◆ SHORT PROBLEM ◆
Pull each line holding the word "return" from the data.

◆ EXTRACTED DATA ◆
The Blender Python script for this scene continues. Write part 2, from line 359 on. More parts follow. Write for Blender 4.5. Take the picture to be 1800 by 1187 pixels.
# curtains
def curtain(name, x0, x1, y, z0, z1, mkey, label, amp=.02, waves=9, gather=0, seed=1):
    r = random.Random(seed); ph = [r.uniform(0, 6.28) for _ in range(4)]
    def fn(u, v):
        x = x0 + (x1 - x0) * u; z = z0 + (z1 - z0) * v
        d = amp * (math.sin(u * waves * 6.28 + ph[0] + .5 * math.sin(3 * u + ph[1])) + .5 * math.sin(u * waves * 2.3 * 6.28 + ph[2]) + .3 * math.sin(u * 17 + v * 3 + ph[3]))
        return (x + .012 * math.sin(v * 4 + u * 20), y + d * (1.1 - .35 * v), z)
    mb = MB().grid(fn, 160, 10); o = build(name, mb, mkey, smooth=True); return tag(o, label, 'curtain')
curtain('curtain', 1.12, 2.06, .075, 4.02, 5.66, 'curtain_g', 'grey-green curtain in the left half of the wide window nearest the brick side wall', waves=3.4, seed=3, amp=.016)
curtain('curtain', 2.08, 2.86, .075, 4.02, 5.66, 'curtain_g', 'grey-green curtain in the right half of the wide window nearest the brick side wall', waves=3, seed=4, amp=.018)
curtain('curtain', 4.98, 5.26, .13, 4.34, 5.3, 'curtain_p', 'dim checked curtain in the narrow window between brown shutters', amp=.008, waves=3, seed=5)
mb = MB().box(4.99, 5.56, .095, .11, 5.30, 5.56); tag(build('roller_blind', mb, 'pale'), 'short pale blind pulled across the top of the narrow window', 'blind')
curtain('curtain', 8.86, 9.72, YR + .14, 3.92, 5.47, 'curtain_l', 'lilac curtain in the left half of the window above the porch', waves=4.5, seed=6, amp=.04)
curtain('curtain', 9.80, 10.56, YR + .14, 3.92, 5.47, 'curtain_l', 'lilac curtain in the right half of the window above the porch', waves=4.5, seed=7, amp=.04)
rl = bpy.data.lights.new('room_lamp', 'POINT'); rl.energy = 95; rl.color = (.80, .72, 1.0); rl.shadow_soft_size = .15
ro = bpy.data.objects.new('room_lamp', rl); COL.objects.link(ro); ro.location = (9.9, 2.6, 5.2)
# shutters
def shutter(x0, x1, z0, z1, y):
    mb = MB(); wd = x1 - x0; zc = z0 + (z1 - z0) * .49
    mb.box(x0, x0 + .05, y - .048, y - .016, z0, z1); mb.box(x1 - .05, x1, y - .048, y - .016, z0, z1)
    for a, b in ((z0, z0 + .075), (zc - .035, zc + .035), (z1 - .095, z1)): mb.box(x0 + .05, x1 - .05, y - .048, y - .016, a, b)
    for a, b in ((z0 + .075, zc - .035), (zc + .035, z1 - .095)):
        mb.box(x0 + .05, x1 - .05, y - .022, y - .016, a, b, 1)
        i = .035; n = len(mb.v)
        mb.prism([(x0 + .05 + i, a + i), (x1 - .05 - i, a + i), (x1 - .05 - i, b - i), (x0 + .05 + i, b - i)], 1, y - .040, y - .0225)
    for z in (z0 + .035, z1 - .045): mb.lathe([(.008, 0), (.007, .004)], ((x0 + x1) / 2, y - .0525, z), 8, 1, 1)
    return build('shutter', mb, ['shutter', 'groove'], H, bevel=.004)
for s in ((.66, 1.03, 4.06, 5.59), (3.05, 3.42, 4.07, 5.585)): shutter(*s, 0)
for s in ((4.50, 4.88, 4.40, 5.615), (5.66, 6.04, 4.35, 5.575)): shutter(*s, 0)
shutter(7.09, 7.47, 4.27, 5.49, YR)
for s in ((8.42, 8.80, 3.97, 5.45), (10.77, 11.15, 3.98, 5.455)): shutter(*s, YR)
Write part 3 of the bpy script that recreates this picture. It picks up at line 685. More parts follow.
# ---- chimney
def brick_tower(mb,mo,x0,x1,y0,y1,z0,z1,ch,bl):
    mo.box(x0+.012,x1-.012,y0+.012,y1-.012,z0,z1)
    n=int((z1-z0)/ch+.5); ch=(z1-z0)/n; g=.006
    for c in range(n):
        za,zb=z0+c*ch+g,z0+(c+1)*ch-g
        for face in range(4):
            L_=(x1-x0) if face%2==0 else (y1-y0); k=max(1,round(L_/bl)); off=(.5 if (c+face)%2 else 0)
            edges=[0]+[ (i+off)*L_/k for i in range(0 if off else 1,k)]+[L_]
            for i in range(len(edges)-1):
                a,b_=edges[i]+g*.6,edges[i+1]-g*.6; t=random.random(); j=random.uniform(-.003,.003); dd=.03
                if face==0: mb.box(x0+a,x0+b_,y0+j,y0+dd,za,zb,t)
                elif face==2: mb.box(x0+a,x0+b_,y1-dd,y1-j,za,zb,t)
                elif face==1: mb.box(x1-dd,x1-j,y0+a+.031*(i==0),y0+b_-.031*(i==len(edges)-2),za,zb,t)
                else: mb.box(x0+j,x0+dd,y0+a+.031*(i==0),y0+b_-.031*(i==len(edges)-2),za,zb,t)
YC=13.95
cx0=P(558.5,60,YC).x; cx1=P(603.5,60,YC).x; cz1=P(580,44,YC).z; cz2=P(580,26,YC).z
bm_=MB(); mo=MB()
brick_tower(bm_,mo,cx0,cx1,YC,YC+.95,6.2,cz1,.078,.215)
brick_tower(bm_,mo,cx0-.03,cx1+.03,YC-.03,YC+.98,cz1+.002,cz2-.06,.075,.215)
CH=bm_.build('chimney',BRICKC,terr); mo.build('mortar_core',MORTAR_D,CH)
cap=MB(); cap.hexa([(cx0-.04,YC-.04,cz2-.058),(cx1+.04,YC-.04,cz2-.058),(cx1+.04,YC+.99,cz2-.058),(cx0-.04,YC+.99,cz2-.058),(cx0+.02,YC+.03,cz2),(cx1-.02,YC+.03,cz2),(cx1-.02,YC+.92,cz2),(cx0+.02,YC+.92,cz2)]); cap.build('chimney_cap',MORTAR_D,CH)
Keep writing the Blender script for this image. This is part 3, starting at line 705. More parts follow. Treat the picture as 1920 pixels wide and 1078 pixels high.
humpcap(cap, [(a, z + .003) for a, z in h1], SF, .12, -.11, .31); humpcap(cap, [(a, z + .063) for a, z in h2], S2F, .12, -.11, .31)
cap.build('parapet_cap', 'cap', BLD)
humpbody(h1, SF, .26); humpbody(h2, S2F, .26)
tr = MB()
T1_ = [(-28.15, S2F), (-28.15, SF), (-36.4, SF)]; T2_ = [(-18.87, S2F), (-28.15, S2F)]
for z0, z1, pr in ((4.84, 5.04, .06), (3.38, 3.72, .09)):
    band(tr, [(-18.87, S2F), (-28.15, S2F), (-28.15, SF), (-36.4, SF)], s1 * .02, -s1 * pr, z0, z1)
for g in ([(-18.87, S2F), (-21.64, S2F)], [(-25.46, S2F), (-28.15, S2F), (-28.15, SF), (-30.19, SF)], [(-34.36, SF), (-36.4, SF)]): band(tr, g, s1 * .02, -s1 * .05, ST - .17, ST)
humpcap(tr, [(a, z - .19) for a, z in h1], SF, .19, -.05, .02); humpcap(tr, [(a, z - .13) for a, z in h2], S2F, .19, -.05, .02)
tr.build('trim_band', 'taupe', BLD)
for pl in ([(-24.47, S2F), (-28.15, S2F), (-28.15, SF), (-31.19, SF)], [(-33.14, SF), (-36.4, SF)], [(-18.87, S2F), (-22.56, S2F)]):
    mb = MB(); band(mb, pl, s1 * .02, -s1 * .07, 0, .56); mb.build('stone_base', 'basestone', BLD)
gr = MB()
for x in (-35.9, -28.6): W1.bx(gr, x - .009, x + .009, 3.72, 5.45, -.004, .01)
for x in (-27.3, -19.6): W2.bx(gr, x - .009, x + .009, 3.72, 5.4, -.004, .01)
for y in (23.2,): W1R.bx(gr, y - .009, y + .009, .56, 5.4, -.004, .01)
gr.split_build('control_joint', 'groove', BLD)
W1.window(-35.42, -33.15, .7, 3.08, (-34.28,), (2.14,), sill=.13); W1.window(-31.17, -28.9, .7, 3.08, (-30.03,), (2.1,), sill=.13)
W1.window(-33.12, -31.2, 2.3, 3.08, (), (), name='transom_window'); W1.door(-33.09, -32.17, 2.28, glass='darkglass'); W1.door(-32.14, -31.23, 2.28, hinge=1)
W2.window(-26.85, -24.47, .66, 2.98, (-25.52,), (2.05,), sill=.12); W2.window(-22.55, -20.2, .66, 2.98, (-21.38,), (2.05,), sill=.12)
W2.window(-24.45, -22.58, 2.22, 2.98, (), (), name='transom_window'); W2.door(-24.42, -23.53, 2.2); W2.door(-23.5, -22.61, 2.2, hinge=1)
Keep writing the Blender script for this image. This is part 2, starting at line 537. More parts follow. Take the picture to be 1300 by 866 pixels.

◆ WRITTEN RESPONSE ◆
        return (x + .012 * math.sin(v * 4 + u * 20), y + d * (1.1 - .35 * v), z)
    mb = MB().grid(fn, 160, 10); o = build(name, mb, mkey, smooth=True); return tag(o, label, 'curtain')
    return build('shutter', mb, ['shutter', 'groove'], H, bevel=.004)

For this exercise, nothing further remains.